Sunday, December 12, 2010

The Collapse of a Division Leader

Today the Arizona Cardinals will be trotting out John Skelton to play sacrificial lamb under center. Skelton is known most for his works as a satirist poet and tutoring Prince Henry. Apparently he's not as well known for having been reborn as a football player hailing from Fordham...

Fordham. ESPN announced this morning that Skelton would start for the Cards, and they posted a graphic touting well known Fordham graduates. You know you're in a bad situation when ESPN is comparing your starting quarterback to other notables that graduated from their college, and Captain Kangaroo leads the list.

The Cardinals have been a spectacular failure this season. They've improved their win total each of the last three seasons, and in the previous two years they've won 19 regular season games, 4 post-season games and were a Ben Roethlisberger wink-and-a-prayer from winning the Superbowl.

Now, it's unfair to put all of their problems on the offense. Defensively, the Cards are 28th in yards allowed and have given up the most points in the league. But they've never been known as a defensive powerhouse. Last year, their best defensive season in five years, they were 14th in points allowed and 20th in yards allowed.

But it's the offensive collapse that's been simply spectacular. Part of it has to do with some of the positional turnover. The loss of Anquan Boldin being the second most major loss on offense this off-season for them. But it's without question the loss of Warner, and the franchise's inability to account for it, that has crushed the life out of them in a pathetically weak division.
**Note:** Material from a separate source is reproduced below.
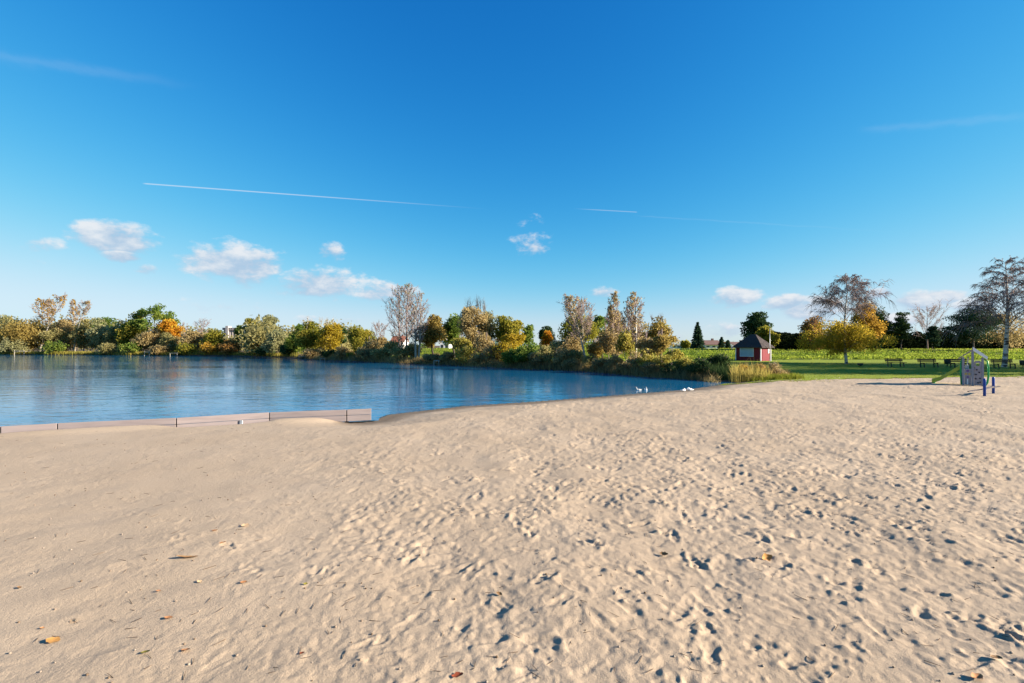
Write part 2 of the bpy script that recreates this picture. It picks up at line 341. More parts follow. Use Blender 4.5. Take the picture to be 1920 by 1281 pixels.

During Warner's tenure as the primary starter, their offense averaged in the top ten and was one of the best in the NFL in '08. He completed over 65% of his passes for over 7.5 YPA, threw a TD every 21 att and a pick one out of 36 tosses. Compare this with the Cards passers this season, which are completing 51.5% for 6.1 YPA, throwing a TD every 51.5 passes and a pick in half as many attempts. The result has been a predictable plunge from the upper echelon of the offenses in the league into the bottom two in points scored and yards gained.

The real issue has to be that the Cards are showing the signs of being the same old whipping boy organization it's always been, making poor decisions and allowing good players to walk without replacing them with other good players. Obviously Warner wasn't able to be retained. But when your contingency plan includes hoping Matt Leinart - a career 71 rated passer after four seasons - turns into a good option, signing Derek Anderson - who's career includes 3 awesome games and a ton of terrible ones - to compete and picking up whoever off the street happens to be able to have a working arm to throw a ball, you have to expect what's actually happened.

It's got to be a disappointment in a division led by two teams that look like they'll both struggle to finish .500. I'm struggling to remember a time that the opportunity to win a division has been so easily out there for the taking, and the collapse at one position has allowed that opportunity to be squandered.

1 comment:

  1. Nice win for the kid, and if Breaston didn't drop a bomb his stats would have been very solid for first NFL start.